4. Think about a settlement

Sometimes, the principal or the school board may suggest that you try to “settle”. Settling means that you and the principal agree on an appropriate outcome.

Here are some examples of settlements:

  • The principal acknowledges that you have a learning disability that caused the incident. The school will try to help you instead of recommending expulsion.
  • You agree to get anger management counselling to improve your behaviour. The principal agrees to let you return to school after your suspension.
  • You agree to move to a new school. The principal agrees to cancel the expulsion recommendation.
  • The principal agrees to let you return to school. If your behaviour improves for the rest of the term, the principal will delete the original suspension from your record.

Your student record

Expulsions and suspensions are usually recorded in your Ontario Student Record (OSR). Teachers and school administrators who see these records may treat you differently. So it can be helpful to get a settlement that keeps the expulsion out of your OSR.

Universities and colleges in Canada usually don’t see your discipline records. They only see your academic transcript. But it is possible that they could ask for your discipline records or ask questions that may disclose your record.
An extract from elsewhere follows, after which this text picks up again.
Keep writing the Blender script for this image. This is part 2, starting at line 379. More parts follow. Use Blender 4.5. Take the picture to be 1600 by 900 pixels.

The trustees must approve the settlement

If you and the principal agree on a settlement, you will present your Minutes of Settlement to the trustees. If they approve the settlement, they will cancel the expulsion hearing. But if the trustees do not approve it, they may force you to continue with an expulsion hearing.

The settlement is final

Once the trustees approve your settlement, it is final. Usually, the settlement says that you promise not to make a complaint to the Human Rights Tribunal or take any other legal action.

Before you sign a settlement, think carefully about whether you really agree to what it says. You should talk to a lawyer, especially if you’re also facing criminal charges. You can get help finding a lawyer by calling Justice for Children and Youth at 1-866-999-5329.